Use the actual MT::Object-descended package name and the join_on static method providing these parameters: JOIN_COLUMN is the column joining the two object tables, \%terms and \%arguments have the same meaning as they do in the outer load or load_iter argument lists: they are used to select the objects with which the join is performed.

For example, to select the last 10 most recently commmented-upon entries, you could use the following statement:

my @entries = MT::Entry->load(undef, {
    'join' => MT::Comment->join_on( 'entry_id',
                { blog_id => $blog_id },
                { 'sort' => 'created_on',
                  direction => 'descend',
                  unique => 1,
                  limit => 10 } )
});

In this statement, the unique setting ensures that the MT::Entry objects returned are unique; if this flag were not given, two copies of the same MT::Entry could be returned, if two comments were made on the same entry.

unique

Boolean flag that ensures that the objects being returned are unique.
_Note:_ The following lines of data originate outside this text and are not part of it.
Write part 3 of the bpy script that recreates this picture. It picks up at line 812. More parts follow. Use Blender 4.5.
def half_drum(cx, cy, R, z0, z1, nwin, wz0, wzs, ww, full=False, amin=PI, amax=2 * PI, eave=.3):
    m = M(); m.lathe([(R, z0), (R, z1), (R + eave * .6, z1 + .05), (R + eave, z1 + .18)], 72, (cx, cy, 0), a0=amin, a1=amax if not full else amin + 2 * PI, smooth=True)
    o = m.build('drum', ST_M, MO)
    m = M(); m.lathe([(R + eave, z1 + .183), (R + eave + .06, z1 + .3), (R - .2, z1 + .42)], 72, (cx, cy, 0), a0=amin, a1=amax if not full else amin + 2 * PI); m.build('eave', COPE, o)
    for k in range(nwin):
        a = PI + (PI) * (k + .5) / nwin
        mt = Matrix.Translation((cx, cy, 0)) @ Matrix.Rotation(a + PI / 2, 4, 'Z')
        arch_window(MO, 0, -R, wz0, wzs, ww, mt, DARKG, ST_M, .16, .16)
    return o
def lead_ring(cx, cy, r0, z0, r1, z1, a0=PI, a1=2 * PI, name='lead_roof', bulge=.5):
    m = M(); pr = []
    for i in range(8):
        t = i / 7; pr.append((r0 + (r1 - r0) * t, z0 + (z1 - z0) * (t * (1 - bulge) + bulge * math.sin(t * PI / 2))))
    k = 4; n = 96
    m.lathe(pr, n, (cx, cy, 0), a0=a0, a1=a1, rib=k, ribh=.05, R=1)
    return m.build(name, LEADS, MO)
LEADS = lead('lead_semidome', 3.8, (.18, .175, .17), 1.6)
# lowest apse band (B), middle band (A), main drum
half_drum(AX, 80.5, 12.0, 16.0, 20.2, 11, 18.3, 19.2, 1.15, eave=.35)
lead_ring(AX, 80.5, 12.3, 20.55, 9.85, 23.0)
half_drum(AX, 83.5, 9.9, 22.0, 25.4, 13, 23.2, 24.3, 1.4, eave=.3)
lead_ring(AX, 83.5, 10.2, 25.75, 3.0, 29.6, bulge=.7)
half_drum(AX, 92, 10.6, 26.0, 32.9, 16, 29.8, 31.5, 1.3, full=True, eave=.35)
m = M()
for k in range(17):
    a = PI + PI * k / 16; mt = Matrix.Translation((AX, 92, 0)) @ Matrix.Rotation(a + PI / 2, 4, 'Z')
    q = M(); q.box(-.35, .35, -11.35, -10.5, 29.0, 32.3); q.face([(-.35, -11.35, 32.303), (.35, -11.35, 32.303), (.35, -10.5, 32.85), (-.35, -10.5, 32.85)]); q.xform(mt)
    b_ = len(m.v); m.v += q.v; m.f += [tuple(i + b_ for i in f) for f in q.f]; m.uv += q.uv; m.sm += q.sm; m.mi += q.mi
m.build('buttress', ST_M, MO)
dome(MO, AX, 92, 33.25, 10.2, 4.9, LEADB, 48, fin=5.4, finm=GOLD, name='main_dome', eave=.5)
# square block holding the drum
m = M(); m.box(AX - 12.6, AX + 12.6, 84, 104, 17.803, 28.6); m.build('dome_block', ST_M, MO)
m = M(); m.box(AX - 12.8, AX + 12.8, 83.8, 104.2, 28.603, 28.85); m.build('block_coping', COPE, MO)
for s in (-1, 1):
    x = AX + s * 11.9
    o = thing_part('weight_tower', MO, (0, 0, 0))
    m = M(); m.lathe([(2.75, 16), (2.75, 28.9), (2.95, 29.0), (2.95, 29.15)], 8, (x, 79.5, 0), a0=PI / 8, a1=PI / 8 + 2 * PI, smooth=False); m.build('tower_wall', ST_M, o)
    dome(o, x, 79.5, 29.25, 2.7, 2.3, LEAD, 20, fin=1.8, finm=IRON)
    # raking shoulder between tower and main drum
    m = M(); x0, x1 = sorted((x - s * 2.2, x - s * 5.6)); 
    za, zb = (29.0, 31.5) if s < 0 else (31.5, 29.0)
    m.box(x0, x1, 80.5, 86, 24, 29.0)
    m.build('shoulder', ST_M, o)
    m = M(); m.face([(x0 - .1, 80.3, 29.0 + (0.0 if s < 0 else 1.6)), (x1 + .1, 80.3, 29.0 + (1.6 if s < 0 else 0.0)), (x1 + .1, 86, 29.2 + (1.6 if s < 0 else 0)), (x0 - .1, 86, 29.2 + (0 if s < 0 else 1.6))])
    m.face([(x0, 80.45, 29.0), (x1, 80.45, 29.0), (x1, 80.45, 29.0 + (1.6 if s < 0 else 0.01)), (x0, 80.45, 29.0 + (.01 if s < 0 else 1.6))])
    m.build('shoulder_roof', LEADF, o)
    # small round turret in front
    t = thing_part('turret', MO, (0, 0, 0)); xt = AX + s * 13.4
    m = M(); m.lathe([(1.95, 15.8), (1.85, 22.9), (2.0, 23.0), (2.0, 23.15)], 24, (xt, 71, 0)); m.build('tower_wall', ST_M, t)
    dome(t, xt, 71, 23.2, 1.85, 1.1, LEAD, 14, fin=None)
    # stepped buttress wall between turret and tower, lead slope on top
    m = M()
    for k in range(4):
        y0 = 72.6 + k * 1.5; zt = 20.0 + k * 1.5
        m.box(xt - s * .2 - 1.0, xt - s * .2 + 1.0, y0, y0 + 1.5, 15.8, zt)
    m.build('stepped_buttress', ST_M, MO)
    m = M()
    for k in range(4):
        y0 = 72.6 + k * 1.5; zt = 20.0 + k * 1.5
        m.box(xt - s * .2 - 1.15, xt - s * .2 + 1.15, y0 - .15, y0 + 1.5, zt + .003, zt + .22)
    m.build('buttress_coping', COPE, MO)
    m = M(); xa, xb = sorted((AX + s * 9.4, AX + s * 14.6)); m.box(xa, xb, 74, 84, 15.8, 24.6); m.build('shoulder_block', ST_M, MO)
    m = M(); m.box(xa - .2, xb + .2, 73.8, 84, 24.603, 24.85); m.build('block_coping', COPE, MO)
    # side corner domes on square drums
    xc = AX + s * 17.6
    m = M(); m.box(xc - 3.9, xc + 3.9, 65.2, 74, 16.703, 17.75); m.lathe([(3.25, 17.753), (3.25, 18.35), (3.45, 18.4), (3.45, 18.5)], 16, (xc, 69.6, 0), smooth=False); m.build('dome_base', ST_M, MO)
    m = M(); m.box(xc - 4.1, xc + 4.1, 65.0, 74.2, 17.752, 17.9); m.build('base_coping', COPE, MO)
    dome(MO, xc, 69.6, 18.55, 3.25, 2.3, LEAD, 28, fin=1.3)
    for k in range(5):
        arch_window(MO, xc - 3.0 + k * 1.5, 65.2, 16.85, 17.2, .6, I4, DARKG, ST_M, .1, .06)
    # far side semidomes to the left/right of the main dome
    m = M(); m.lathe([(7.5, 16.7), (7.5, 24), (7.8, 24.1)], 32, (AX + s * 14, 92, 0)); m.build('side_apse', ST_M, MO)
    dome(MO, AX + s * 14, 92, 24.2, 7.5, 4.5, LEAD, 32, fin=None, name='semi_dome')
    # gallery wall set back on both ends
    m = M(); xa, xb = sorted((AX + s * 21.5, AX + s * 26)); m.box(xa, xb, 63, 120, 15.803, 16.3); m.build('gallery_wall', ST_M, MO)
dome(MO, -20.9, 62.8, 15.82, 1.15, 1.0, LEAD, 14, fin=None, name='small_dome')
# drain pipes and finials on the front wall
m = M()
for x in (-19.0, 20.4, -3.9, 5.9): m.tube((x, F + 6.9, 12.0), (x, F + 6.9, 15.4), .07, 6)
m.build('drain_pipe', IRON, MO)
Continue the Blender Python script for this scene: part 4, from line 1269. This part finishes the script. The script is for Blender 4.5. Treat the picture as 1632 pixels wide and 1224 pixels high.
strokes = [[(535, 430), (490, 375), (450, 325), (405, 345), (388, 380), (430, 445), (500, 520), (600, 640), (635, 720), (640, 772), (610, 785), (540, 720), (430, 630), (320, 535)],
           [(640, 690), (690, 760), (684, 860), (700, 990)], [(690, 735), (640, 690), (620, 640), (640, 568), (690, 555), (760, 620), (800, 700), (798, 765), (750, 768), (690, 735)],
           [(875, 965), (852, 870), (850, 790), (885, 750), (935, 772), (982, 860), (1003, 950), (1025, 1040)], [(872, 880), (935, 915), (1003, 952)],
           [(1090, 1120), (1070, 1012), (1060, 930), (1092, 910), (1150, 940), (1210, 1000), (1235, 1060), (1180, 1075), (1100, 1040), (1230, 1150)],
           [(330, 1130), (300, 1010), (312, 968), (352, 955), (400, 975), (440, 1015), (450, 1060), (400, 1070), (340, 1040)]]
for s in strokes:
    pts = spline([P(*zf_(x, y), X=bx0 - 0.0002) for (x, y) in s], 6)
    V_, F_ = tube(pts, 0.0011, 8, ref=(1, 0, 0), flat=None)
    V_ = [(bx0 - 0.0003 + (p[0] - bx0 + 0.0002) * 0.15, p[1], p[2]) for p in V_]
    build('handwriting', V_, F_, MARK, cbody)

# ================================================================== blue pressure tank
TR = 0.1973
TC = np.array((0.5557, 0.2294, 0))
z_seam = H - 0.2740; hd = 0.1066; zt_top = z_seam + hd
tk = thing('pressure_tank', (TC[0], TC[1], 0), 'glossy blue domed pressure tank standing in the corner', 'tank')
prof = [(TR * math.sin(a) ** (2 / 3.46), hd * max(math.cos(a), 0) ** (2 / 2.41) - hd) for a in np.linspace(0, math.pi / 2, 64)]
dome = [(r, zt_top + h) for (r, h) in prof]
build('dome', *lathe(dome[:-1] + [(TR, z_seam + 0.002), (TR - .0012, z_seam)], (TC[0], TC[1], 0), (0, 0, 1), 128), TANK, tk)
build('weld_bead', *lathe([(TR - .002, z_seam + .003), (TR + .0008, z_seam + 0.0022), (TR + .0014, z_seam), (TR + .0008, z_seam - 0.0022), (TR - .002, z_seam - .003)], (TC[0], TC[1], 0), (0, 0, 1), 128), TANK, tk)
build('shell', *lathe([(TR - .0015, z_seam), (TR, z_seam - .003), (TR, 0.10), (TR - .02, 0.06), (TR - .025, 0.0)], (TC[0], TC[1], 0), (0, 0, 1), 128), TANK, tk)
This is really only useful when used within a join, because when loading data out of a single object datastore, the objects are always going to be unique.

window_size => “N”

An optional attribute used only with the load_iter method. This attribute is used when requesting a result set of large or unknown size. If the load_iter method is called without any limit attribute, this is set to a default value of 100 (meaning, load 100 objects per SELECT). The iterator will yield the specified number of objects and then issue an additional select operation, using the same terms and attributes, adjusting for a new offset for the next set of objects.